In response to these bans, the Food Safety and Standards Authority of India (FSSAI) has initiated a comprehensive review of powdered spices across various brands in India. This is a crucial step to ensure that the spices being exported and sold domestically meet the required safety standards.

Industry Impact and Response

The Federation of Indian Spice Stakeholders (FISS) expressed deep concerns about the potential fallout from these bans. On Friday, FISS warned that India’s spice exports could decline by nearly 40 percent in the fiscal year 2025 if the issue of ethylene oxide contamination is not resolved promptly. Such a decline would be significant for a country that is one of the world’s leading spice producers.

According to the Spices Board of India, the nation exported over 200 varieties of spices and value-added spice products to approximately 180 countries, generating around USD 4 billion in revenue during the 2021-22 period. This underscores the vital role of the spice industry in India’s economy and the potential repercussions of these recent quality concerns.

Moving Forward

Addressing the issue of ethylene oxide contamination is now a priority for stakeholders within the spice industry. Immediate actions are being urged to ensure the safety and quality of exported spices to restore confidence among international buyers and prevent further disruptions in trade.
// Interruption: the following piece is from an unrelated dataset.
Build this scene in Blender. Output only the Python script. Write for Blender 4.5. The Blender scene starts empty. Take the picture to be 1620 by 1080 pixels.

The recent bans by Nepal, Singapore, and Hong Kong highlight the importance of stringent quality control measures in the food industry. As these regions crack down on products that fail to meet safety standards, there is an increased focus on improving regulatory frameworks to protect consumers and uphold the reputation of the spice industry globally.

In conclusion, the ban on MDH and Everest spice-mix products in Nepal signifies a critical step in addressing food safety concerns related to ethylene oxide contamination. It also serves as a reminder of the continuous need for rigorous quality control in the production and export of food products.